● **Task brief**
In the records below, find each line containing the word "picture" and copy it.

● **Material for this exercise**

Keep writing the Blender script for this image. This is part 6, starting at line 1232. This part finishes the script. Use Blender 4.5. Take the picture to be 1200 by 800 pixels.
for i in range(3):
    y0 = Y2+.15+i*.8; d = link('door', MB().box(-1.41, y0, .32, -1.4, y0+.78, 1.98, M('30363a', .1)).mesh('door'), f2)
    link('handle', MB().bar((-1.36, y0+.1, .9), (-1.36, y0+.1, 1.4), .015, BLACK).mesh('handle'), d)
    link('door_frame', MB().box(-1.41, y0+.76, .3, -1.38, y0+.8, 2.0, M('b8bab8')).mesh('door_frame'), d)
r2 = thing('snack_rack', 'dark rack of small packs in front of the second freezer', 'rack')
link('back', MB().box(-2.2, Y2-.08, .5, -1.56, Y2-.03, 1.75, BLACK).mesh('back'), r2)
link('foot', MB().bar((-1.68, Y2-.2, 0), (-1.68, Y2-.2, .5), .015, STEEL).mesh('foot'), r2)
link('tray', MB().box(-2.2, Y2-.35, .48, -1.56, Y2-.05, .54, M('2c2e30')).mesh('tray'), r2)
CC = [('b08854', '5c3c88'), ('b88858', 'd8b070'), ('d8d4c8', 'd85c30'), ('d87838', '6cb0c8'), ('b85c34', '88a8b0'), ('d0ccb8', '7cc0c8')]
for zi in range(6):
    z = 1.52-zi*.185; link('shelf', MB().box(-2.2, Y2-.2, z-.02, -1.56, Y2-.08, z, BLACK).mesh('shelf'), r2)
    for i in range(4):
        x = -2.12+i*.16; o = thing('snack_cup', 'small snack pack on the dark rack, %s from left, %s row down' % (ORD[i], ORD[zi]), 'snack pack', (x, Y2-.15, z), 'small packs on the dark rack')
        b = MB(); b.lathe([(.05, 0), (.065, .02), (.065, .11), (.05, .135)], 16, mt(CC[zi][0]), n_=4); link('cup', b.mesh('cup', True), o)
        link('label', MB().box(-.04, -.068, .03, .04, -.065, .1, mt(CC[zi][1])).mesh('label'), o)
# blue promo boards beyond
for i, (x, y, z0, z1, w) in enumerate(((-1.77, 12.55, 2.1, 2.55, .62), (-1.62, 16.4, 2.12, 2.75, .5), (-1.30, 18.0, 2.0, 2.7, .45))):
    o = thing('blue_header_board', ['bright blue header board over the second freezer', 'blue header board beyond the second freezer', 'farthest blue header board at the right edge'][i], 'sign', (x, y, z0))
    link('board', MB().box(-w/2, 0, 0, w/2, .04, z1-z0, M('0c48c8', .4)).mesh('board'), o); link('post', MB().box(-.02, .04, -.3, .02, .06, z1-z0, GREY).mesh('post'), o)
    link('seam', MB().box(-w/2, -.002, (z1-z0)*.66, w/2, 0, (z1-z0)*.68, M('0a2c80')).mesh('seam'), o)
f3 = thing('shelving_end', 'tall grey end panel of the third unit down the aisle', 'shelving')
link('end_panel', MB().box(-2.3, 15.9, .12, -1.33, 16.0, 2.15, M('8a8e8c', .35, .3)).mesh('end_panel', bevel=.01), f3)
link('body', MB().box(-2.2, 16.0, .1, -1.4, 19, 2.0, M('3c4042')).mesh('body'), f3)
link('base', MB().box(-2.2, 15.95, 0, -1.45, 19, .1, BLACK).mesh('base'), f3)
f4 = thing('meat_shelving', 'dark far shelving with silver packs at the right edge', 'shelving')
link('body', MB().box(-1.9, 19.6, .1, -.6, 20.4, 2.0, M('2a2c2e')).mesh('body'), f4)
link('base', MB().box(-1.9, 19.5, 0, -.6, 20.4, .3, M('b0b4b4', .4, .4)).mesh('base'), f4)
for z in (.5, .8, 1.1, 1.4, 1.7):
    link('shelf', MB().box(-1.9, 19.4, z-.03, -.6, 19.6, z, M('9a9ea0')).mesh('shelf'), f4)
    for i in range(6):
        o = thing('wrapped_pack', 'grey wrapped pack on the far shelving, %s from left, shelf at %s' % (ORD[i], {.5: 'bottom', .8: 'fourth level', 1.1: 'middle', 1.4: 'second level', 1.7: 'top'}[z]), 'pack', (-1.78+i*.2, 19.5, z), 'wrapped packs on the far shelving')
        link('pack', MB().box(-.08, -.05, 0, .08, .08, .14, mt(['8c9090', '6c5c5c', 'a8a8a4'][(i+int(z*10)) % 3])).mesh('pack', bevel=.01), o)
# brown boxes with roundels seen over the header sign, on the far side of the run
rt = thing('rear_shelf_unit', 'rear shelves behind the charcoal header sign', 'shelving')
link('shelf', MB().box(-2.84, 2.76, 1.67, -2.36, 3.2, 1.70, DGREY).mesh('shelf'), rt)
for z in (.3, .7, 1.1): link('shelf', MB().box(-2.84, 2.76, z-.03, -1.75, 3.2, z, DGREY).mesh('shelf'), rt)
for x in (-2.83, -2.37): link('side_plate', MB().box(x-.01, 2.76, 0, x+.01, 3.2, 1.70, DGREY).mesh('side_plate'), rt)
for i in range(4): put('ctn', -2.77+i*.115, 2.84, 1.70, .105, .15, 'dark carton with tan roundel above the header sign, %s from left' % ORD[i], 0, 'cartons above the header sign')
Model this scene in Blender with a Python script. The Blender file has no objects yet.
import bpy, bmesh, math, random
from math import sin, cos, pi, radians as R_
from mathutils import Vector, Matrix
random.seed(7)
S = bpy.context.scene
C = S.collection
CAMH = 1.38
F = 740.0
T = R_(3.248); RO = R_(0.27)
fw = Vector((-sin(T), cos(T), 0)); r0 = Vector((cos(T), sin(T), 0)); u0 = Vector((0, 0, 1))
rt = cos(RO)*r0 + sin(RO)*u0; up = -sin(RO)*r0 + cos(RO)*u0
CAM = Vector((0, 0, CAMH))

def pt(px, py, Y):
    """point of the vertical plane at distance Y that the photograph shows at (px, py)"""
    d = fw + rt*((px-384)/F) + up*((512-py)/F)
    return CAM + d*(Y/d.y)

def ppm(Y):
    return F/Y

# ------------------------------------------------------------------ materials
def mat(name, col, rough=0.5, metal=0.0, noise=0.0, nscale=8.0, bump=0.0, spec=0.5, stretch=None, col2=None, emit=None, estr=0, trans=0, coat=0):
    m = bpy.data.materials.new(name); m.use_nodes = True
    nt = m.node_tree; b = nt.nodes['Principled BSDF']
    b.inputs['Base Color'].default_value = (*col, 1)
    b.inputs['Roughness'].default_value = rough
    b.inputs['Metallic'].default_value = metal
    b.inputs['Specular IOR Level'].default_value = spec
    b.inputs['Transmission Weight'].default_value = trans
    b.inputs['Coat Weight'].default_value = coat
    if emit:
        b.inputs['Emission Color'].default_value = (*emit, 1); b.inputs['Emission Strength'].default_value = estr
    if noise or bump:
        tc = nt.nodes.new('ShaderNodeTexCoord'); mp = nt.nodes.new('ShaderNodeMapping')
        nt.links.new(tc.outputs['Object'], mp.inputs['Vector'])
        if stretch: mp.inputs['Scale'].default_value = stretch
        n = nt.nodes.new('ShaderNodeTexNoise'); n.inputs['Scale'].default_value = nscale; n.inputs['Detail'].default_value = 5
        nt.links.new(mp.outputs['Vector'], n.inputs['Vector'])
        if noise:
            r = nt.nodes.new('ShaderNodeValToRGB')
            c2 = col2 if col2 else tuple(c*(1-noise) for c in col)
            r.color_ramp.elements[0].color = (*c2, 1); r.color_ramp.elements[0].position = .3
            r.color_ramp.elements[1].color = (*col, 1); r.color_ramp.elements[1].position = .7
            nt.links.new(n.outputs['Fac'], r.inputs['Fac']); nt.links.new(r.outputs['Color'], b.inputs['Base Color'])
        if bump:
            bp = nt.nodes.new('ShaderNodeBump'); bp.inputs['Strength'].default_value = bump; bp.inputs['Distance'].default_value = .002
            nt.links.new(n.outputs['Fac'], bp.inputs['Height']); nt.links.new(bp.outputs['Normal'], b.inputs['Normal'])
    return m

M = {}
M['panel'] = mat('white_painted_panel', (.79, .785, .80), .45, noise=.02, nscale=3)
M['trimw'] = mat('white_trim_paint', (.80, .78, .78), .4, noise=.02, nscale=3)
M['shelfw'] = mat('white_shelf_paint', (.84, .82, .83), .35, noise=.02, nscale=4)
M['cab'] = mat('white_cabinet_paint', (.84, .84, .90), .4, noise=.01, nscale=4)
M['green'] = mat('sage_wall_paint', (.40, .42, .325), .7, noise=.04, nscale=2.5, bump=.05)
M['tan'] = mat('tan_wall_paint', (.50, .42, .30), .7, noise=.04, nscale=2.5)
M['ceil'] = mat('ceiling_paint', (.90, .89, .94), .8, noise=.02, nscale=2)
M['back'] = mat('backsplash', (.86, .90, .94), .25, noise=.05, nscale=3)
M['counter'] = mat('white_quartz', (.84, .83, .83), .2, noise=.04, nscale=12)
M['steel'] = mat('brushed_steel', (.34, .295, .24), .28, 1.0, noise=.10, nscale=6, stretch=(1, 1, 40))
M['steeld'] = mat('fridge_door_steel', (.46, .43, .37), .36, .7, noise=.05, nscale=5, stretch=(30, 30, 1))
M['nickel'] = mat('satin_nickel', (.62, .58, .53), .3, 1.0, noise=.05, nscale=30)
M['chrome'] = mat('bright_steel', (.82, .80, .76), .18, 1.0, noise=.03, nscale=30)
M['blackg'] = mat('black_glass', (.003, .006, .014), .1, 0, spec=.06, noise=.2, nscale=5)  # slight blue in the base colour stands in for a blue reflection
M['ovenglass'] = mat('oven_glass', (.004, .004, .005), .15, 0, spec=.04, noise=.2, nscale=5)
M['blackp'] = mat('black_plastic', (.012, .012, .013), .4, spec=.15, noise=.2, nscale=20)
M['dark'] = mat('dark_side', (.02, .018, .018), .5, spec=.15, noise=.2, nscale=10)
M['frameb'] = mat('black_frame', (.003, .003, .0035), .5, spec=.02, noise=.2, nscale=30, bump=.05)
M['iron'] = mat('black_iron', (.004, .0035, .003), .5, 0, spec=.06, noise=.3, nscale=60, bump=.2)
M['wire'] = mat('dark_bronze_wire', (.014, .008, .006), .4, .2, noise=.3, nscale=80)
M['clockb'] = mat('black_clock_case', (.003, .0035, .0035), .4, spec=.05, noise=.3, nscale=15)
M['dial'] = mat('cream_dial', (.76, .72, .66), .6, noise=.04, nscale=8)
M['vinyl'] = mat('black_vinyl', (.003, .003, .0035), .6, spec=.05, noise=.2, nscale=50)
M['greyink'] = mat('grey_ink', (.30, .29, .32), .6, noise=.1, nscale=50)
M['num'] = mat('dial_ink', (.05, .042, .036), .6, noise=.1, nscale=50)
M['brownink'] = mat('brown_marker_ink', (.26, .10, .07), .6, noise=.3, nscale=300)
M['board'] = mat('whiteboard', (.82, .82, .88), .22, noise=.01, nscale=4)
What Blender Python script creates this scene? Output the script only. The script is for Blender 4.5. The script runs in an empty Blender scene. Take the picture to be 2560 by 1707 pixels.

● **Output of the task**
Keep writing the Blender script for this image. This is part 6, starting at line 1232. This part finishes the script. Use Blender 4.5. Take the picture to be 1200 by 800 pixels.
What Blender Python script creates this scene? Output the script only. The script is for Blender 4.5. The script runs in an empty Blender scene. Take the picture to be 2560 by 1707 pixels.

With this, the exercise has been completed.